Barriers to Growth: The case of small firms in Pakistan

Project Active from to Firms and Large firms

The focus of this report is to explore the impediments faced by the small and medium enterprise (SME) sector. SMEs in Pakistan constitute 90% of the economic establishments and contribute 30% of GDP and 25% of export earnings and 78% of the non-agricultural labour force. Any improvement in this sector can have a multiplier effect on growth and employment. Pakistan’s growth in general and that of the manufacturing sector specifically has remained fairly stagnant in the recent past. During a period spanning the past six decades (1960 – 2012) Pakistan could only achieve an annual average GDP growth of 4.47% with manufacturing sector performance of around 6.3 percent. However, over the same period many regional economies grew much more rapidly, with China leading at phenomenal GDP growth of 9.1 percent during the period 1970-2009. The manufacturing sector in China grew by over 15 percent annually in the last twelve years (CIA World Fact Book).

A second critical feature of the manufacturing sector in Pakistan has been its inability to increase its share over the years. There has been stagnation in the structural composition of Pakistan’s economy. Structural change has been a fundamental characteristic in the growth and development of western economies and the Newly Industrialised Countries (NICs). Structural change entails a gradual shift from low productivity to high productivity activities. In the case of Pakistan, the structural change has been tilted towards the services sector. Pakistan, from being a largely agrarian economy in terms of contribution to GDP, has become a services led economy, with services accounting for more than 50% of the GDP. Manufacturing share, on the other hand, has grown more slowly. Both agriculture and industry have a share of approximately 25 per cent in GDP, with the share of agriculture falling and the share of industry remaining fairly constant over time.
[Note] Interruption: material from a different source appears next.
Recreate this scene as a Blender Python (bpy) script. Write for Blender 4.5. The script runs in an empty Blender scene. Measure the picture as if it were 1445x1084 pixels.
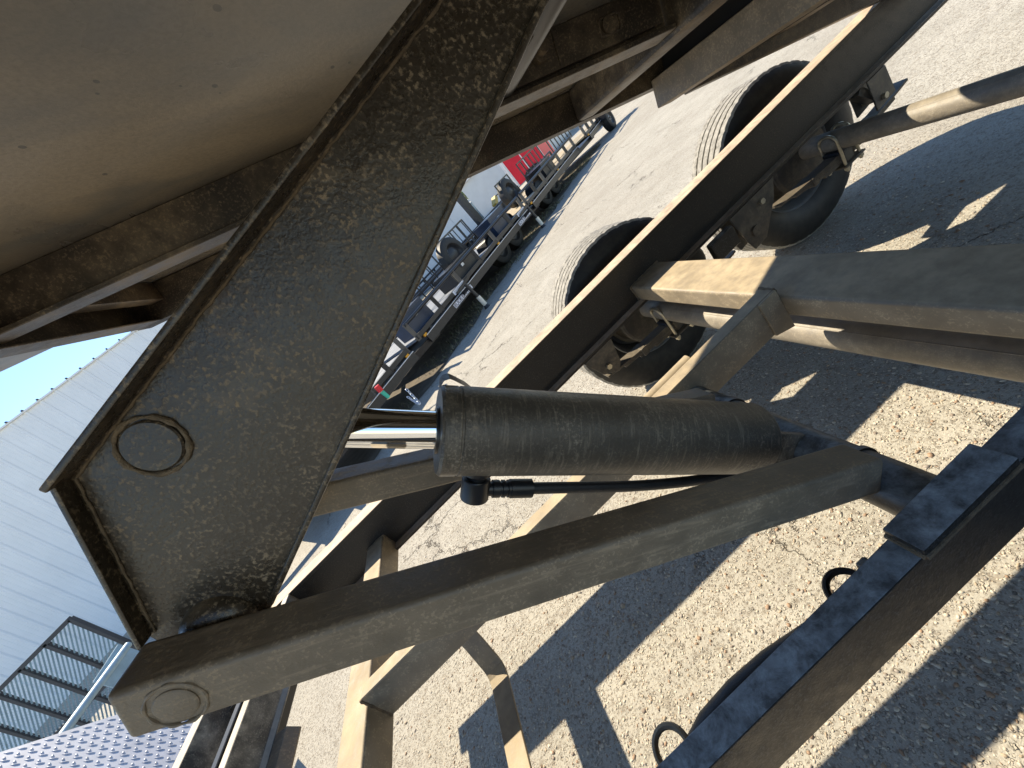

Even though the services sector has become the main driver of growth in Pakistan, its potential contribution to employment is limited as compared to the manufacturing sector. Therefore, the agriculture sector continues to provide employment to a significant proportion of the country’s labour force. This report aims to synthesise available literature explaining key barriers to firm growth and augment this analysis with more insightful evidence built through primary information from two pilot industrial sectors. The report develops case studies on the fan industry and sports goods industries of Pakistan; both of which fall in the light engineering sector. The selection of these industries was based firstly on the critical importance of the light engineering sector in terms of value added and employment generation. Secondly, within these two industries the report is able to cover a spectrum of firm types in terms of those solely reliant on export markets and those that are only supplying to the local market.